Susie M. Barstow

Susie M. Barstow

1836 - 1923

Susie M. Barstow was an American painter associated with the Hudson River School who was known for her luminous landscapes.

Susie M. Barstow was the daughter of old-time New York City tea merchant Samuel Barstow (1805-1884) and Mary Tyler Blossom (1813-1895), whose lineage traces back to one of the original passengers of the Mayflower. She was born on May 9, 1836. She studied at the Rutgers Female Institute in New York, graduating in 1853, and received additional artistic training in Europe. For a number of years she taught at the Brooklyn Institute of Arts and Sciences.

Barstow's mature landscapes exude serenity and are infused with light. She exhibited at the National Academy of Design from 1858, the Brooklyn Art Association, and the Pennsylvania Academy of the Fine Arts among other venues. Barstow's A Bit of Catskill Woods was in the collection of American art patron Thomas B. Clarke between 1872 and 1879. At the time, women artists did not have the same opportunities to exhibit their work as male artists did, so her work remained relatively little known until art historians began to reassess women artists of the Hudson River School.
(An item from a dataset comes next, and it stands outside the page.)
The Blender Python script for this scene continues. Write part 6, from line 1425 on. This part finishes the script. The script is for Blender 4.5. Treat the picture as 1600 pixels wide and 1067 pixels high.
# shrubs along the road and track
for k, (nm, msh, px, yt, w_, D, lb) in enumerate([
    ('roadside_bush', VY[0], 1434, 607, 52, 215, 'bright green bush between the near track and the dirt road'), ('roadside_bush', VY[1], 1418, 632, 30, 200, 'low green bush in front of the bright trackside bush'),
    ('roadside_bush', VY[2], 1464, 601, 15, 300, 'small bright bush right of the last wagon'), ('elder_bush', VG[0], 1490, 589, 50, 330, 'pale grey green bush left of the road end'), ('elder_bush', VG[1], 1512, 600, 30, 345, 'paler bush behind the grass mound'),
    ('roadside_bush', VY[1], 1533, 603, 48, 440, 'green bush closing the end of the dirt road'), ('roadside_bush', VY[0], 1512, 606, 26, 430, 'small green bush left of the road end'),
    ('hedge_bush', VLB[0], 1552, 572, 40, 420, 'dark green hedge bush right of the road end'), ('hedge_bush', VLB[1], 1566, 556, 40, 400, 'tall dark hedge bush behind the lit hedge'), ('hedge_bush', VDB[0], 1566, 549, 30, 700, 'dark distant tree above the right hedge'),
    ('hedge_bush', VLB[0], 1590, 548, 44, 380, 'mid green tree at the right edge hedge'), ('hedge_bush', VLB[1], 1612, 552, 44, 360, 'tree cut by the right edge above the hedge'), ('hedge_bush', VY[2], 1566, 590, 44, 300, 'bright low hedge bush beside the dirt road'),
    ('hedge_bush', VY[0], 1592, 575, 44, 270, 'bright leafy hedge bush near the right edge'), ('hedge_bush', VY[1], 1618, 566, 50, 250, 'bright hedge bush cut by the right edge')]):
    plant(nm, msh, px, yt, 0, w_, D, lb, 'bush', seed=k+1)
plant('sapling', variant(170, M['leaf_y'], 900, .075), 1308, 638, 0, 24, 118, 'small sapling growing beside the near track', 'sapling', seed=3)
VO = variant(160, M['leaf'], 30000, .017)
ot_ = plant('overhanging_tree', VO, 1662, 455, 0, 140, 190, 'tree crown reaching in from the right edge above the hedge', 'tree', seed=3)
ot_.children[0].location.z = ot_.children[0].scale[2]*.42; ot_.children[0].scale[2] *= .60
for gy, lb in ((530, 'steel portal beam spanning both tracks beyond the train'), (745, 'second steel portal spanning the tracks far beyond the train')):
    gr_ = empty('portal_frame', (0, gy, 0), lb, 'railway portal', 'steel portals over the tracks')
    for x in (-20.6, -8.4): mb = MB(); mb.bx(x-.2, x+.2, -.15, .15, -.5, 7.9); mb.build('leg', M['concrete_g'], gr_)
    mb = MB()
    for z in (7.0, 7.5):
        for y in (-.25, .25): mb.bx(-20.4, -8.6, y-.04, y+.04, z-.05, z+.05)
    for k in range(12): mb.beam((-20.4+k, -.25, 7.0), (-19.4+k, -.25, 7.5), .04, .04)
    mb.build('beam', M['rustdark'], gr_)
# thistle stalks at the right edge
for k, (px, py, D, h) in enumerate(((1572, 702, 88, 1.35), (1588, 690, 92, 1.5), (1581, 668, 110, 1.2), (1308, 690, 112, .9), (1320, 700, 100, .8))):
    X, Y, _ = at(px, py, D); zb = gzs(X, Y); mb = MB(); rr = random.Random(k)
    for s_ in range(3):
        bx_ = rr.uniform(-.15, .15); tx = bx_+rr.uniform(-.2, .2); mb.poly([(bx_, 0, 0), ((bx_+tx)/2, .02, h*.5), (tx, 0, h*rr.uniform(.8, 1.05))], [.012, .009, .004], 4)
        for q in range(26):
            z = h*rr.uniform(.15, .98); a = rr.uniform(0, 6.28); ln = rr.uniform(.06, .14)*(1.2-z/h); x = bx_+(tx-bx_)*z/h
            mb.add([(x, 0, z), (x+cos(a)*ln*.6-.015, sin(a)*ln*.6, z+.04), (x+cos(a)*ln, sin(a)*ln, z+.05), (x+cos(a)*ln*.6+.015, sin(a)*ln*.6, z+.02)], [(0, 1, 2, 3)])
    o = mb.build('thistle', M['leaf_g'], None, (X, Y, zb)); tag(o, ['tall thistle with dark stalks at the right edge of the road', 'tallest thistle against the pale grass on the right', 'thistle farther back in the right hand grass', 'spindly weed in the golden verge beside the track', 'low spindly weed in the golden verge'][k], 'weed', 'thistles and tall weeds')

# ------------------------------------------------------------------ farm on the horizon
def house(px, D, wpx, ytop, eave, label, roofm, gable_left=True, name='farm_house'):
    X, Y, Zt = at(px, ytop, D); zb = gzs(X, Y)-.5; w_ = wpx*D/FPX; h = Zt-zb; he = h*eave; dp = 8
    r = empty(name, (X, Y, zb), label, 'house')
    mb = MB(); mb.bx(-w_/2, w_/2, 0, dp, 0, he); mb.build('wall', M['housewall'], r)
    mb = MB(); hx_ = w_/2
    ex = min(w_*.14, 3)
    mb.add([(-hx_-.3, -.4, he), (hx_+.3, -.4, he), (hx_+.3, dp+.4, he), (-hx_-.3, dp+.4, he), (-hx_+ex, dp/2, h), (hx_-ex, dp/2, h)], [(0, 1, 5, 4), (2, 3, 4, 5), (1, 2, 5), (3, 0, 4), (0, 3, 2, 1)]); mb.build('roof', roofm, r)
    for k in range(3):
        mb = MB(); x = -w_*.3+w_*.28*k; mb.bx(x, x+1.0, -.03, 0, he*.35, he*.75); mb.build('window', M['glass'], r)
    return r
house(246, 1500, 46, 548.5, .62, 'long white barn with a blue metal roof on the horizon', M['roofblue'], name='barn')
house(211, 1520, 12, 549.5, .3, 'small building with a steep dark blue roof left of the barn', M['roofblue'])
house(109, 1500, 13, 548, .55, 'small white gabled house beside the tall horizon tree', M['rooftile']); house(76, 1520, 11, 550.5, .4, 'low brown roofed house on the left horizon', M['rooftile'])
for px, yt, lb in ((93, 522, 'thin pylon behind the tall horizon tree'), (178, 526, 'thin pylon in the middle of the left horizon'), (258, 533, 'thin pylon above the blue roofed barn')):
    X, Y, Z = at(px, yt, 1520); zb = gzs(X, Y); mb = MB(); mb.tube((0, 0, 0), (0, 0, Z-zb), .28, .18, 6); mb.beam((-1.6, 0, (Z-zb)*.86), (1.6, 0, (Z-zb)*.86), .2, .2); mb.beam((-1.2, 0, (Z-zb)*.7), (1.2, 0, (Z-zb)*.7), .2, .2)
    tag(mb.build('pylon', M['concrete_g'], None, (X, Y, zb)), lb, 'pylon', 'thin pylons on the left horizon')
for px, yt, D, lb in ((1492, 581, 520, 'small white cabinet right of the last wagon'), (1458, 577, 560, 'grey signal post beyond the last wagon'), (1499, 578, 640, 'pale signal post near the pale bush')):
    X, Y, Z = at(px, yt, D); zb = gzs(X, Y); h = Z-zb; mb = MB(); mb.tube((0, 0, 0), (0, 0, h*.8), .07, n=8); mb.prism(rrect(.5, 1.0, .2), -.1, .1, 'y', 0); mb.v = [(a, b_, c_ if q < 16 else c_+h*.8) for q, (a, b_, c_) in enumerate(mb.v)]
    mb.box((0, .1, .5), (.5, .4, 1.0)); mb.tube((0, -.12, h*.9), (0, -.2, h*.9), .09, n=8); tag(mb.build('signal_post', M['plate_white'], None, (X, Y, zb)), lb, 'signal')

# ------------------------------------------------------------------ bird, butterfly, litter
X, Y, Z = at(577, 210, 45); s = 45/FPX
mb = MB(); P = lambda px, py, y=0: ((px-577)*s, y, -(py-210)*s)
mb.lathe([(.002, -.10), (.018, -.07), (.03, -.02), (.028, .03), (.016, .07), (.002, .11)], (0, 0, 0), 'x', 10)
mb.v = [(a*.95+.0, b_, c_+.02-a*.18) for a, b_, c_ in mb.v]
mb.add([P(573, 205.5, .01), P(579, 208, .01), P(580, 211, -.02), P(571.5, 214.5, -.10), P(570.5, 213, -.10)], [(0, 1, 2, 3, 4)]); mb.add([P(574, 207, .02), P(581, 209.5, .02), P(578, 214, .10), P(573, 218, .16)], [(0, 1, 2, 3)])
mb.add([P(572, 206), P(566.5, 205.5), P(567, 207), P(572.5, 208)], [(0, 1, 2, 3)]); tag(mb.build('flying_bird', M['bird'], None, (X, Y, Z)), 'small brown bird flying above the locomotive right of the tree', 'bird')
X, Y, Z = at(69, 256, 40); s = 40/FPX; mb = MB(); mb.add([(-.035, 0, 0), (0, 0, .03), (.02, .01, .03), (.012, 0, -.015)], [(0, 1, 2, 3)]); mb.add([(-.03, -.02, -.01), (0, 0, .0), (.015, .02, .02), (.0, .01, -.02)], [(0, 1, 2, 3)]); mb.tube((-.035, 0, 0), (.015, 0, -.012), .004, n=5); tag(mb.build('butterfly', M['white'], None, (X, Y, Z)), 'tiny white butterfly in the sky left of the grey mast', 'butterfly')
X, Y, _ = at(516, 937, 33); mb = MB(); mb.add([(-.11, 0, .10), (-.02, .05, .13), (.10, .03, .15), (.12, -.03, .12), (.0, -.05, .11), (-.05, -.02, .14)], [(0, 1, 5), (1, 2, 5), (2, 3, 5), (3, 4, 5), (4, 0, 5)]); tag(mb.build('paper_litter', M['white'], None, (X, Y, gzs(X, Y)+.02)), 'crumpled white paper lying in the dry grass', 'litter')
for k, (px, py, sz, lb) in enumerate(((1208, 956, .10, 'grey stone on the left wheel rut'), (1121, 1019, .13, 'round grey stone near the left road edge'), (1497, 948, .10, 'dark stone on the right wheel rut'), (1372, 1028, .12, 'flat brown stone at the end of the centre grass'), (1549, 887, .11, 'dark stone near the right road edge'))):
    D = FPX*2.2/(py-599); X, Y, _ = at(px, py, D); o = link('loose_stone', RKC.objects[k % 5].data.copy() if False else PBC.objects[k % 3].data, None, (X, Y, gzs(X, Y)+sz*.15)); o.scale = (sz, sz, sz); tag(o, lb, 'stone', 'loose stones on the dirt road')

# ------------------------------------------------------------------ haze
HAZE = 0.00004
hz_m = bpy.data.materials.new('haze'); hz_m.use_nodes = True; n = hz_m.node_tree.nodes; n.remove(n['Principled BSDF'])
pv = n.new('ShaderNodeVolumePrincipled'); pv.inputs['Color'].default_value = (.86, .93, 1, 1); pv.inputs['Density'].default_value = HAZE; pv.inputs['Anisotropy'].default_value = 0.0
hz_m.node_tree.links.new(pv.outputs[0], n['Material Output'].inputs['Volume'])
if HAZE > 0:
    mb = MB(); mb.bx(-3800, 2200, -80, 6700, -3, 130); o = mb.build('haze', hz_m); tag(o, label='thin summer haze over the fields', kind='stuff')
Her work was included in the 2010 survey exhibition "Remember the Ladies: Women of the Hudson River School" at the Thomas Cole National Historic Site in Catskill, New York and the 2019 exhibition "The Color of the Moon: Lunar Painting in American Art" at the Hudson River Museum in Yonkers, New York, where Barstow was a featured artist alongside works by Thomas Cole, Albert Bierstadt, and George Inness among others.

Barstow, an early member of the Appalachian Mountain Club, was an avid hiker who climbed hundreds of mountains in New York and New England - including all the principal peaks of the Catskills, White Mountains, and Adirondacks - as well as the Alps and the Black Forest in Europe. She often went on expeditions along the Hudson River and in the mountains that combined hiking with sketching and painting. Finding women's dress of the era cumbersome and impractical, Barstow developed a hiking costume that included sturdy boots and shortened skirts paired with trousers (a combination advocated by the rational dress movement). Barstow never married.

Her niece Susie B. Skelding also became an artist and illustrator, and the two went on sketching expeditions together.